The task =>
Repeat every line exactly, keeping the pictures out of the copy.

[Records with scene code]

★ ★ ★ ★

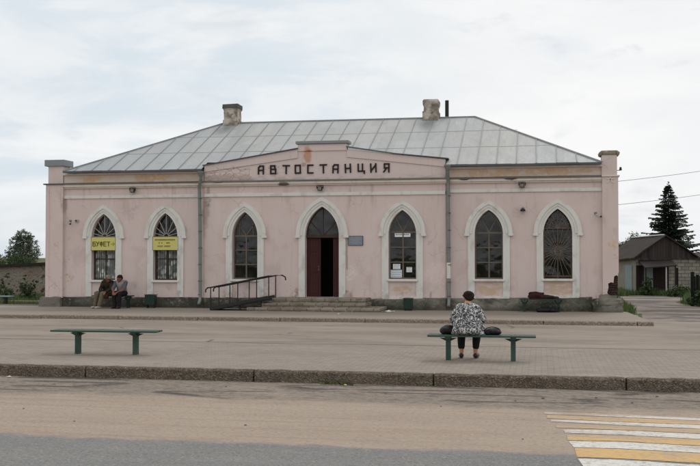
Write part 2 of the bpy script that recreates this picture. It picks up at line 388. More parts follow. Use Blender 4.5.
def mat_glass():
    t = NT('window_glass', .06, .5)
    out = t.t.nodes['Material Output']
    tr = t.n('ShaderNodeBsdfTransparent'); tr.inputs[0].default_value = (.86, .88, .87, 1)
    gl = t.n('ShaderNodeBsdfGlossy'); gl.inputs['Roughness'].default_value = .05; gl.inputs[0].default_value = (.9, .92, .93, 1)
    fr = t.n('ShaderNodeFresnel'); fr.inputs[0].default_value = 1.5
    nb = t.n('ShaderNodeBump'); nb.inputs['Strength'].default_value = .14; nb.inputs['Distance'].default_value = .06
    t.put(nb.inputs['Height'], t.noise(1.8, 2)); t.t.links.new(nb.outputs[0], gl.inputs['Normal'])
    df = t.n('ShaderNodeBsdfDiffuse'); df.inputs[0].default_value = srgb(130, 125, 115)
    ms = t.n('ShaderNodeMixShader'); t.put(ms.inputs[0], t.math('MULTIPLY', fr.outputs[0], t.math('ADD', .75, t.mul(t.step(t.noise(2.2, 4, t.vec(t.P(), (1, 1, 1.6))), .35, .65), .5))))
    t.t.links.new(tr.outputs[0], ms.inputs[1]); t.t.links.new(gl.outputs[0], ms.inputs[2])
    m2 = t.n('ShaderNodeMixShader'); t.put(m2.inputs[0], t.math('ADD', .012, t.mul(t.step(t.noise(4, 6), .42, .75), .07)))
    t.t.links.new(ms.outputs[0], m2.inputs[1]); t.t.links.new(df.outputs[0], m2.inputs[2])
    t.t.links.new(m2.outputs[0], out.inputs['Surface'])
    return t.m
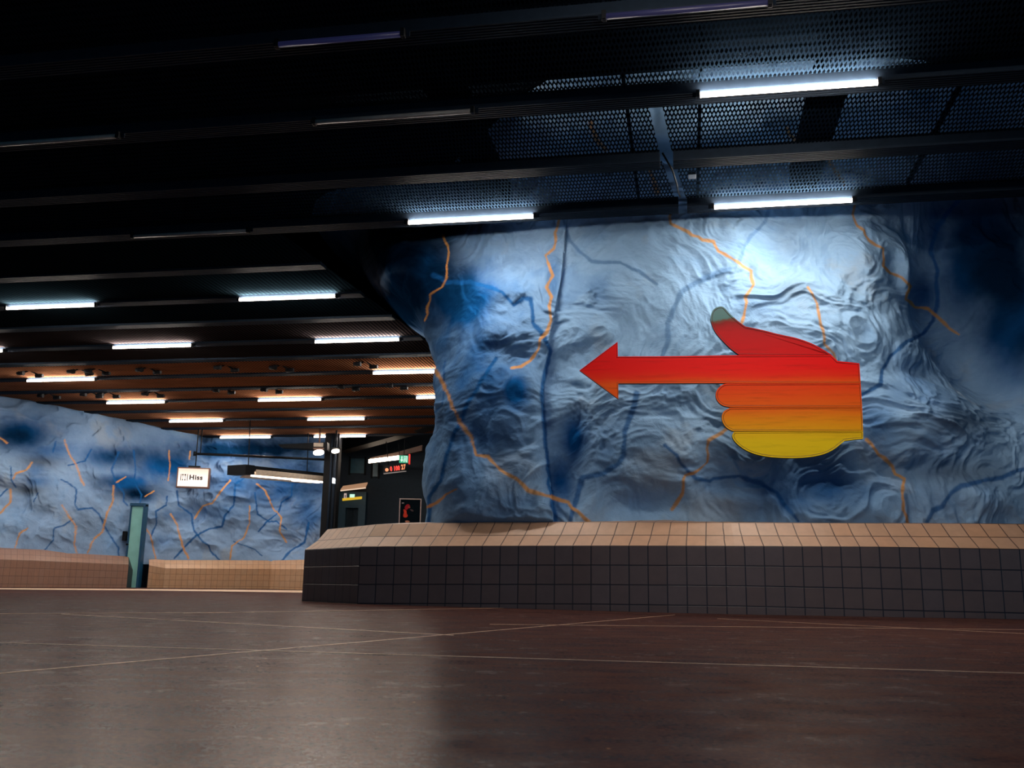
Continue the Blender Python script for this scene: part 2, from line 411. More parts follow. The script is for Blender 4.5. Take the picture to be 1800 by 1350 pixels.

★ ★ ★ ★

The output =>
Write part 2 of the bpy script that recreates this picture. It picks up at line 388. More parts follow. Use Blender 4.5.
def mat_glass():
    t = NT('window_glass', .06, .5)
    out = t.t.nodes['Material Output']
    tr = t.n('ShaderNodeBsdfTransparent'); tr.inputs[0].default_value = (.86, .88, .87, 1)
    gl = t.n('ShaderNodeBsdfGlossy'); gl.inputs['Roughness'].default_value = .05; gl.inputs[0].default_value = (.9, .92, .93, 1)
    fr = t.n('ShaderNodeFresnel'); fr.inputs[0].default_value = 1.5
    nb = t.n('ShaderNodeBump'); nb.inputs['Strength'].default_value = .14; nb.inputs['Distance'].default_value = .06
    t.put(nb.inputs['Height'], t.noise(1.8, 2)); t.t.links.new(nb.outputs[0], gl.inputs['Normal'])
    df = t.n('ShaderNodeBsdfDiffuse'); df.inputs[0].default_value = srgb(130, 125, 115)
    ms = t.n('ShaderNodeMixShader'); t.put(ms.inputs[0], t.math('MULTIPLY', fr.outputs[0], t.math('ADD', .75, t.mul(t.step(t.noise(2.2, 4, t.vec(t.P(), (1, 1, 1.6))), .35, .65), .5))))
    t.t.links.new(tr.outputs[0], ms.inputs[1]); t.t.links.new(gl.outputs[0], ms.inputs[2])
    m2 = t.n('ShaderNodeMixShader'); t.put(m2.inputs[0], t.math('ADD', .012, t.mul(t.step(t.noise(4, 6), .42, .75), .07)))
    t.t.links.new(ms.outputs[0], m2.inputs[1]); t.t.links.new(df.outputs[0], m2.inputs[2])
    t.t.links.new(m2.outputs[0], out.inputs['Surface'])
    return t.m
Continue the Blender Python script for this scene: part 2, from line 411. More parts follow. The script is for Blender 4.5. Take the picture to be 1800 by 1350 pixels.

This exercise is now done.